[Start]
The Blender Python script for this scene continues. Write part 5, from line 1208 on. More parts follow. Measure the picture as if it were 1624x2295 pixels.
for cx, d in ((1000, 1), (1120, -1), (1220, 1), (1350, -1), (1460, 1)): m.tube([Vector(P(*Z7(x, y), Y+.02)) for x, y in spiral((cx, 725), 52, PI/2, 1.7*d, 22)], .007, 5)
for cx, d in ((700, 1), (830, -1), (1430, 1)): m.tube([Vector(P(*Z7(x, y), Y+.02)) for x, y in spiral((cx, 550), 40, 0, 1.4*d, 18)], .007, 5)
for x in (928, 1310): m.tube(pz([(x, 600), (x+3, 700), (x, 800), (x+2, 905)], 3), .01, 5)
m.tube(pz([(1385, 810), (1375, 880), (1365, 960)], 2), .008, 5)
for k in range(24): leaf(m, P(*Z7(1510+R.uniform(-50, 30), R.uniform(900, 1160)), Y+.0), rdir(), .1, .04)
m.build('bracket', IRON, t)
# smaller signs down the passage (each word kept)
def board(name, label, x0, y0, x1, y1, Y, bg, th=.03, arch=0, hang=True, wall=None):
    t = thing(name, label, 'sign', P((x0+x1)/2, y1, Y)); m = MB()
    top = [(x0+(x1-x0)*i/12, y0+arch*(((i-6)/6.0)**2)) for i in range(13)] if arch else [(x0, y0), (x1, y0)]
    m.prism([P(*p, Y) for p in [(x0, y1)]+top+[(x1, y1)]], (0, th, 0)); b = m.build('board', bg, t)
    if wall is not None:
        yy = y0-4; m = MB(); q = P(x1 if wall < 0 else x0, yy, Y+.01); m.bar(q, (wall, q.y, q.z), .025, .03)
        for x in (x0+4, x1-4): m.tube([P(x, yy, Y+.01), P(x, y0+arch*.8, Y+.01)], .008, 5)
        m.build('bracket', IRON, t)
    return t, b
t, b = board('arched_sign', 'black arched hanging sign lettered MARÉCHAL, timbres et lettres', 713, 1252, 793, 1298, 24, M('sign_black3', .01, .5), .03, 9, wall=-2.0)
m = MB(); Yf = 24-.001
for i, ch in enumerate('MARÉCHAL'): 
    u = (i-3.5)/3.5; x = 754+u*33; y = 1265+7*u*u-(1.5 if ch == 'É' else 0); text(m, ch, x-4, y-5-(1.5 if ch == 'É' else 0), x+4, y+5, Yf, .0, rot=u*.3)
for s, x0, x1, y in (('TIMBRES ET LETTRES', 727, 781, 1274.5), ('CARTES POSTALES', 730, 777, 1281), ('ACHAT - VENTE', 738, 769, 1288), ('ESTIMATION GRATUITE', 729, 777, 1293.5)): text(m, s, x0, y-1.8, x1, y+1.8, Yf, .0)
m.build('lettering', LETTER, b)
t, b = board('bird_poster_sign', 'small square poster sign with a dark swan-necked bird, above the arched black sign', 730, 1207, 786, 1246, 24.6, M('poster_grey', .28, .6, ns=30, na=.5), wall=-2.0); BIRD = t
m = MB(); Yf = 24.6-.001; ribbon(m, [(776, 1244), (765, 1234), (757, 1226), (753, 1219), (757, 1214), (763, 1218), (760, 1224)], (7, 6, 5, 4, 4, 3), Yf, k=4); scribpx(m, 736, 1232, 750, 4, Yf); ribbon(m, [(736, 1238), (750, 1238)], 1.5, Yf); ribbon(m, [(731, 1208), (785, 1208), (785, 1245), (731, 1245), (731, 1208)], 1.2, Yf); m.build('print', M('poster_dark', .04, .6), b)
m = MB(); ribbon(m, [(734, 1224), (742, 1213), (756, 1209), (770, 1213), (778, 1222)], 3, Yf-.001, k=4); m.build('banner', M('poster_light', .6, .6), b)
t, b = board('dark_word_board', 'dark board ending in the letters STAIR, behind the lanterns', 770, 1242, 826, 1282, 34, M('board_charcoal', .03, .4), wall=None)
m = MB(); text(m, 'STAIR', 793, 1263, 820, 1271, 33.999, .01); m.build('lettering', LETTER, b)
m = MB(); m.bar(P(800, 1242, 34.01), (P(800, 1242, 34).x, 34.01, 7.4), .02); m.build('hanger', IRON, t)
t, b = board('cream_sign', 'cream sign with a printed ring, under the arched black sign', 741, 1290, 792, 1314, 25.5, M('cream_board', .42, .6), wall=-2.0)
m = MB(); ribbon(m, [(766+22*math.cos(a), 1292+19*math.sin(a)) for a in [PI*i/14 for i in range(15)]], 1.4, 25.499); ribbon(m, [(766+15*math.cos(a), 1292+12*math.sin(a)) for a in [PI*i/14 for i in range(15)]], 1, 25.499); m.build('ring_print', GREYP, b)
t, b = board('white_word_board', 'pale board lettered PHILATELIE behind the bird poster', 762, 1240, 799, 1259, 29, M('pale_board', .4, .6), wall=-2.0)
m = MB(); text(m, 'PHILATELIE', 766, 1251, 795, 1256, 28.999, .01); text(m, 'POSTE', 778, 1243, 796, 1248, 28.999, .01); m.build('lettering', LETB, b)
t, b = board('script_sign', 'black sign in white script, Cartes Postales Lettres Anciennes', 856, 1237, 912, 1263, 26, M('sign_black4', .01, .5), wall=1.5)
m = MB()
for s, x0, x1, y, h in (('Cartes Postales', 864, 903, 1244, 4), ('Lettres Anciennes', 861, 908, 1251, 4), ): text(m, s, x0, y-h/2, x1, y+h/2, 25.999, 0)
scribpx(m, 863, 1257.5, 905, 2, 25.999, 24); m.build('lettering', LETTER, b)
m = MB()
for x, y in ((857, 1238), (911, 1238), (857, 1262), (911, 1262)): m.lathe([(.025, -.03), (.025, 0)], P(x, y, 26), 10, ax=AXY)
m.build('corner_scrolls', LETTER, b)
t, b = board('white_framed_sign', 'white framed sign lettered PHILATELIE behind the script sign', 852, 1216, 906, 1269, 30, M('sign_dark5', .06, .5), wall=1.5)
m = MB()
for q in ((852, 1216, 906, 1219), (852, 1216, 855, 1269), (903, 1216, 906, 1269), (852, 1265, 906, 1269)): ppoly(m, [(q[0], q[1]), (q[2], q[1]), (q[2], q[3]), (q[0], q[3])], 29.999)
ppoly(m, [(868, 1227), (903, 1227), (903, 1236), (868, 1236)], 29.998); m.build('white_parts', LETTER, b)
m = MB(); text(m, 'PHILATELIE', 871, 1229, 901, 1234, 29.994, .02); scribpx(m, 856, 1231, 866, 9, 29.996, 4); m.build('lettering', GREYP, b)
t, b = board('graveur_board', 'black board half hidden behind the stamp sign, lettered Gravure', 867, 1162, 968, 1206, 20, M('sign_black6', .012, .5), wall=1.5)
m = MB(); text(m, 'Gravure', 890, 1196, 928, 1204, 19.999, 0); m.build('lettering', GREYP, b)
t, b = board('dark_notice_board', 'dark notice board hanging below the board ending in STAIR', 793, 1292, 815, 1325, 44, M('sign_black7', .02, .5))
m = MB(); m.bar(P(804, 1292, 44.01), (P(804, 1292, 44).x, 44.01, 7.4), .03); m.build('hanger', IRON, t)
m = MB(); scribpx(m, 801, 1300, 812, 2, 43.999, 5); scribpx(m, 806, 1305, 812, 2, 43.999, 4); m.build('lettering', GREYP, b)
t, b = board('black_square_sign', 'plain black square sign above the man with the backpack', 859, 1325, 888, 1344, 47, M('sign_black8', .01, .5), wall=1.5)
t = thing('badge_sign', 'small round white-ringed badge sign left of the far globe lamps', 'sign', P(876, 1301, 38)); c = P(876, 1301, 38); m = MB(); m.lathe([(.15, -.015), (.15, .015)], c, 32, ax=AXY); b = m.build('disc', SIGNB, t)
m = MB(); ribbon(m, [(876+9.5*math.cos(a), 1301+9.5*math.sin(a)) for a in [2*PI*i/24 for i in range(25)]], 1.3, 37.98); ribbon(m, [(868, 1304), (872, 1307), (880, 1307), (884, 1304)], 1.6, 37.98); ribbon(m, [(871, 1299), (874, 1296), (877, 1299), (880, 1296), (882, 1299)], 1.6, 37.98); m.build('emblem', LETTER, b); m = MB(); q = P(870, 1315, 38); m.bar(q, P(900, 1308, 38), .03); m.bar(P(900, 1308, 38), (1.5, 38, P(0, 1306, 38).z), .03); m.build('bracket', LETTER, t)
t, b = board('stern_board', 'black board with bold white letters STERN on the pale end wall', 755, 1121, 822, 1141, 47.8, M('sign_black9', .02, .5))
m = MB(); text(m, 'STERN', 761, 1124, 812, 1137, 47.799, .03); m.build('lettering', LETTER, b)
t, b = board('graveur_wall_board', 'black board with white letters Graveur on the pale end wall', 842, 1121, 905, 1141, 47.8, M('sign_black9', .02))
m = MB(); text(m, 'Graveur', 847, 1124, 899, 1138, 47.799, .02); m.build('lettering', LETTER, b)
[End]
▸ **YOUR INSTRUCTIONS**
Give the number of lines containing the word "script". No other answer is needed.

▸ **THE RESULT**
3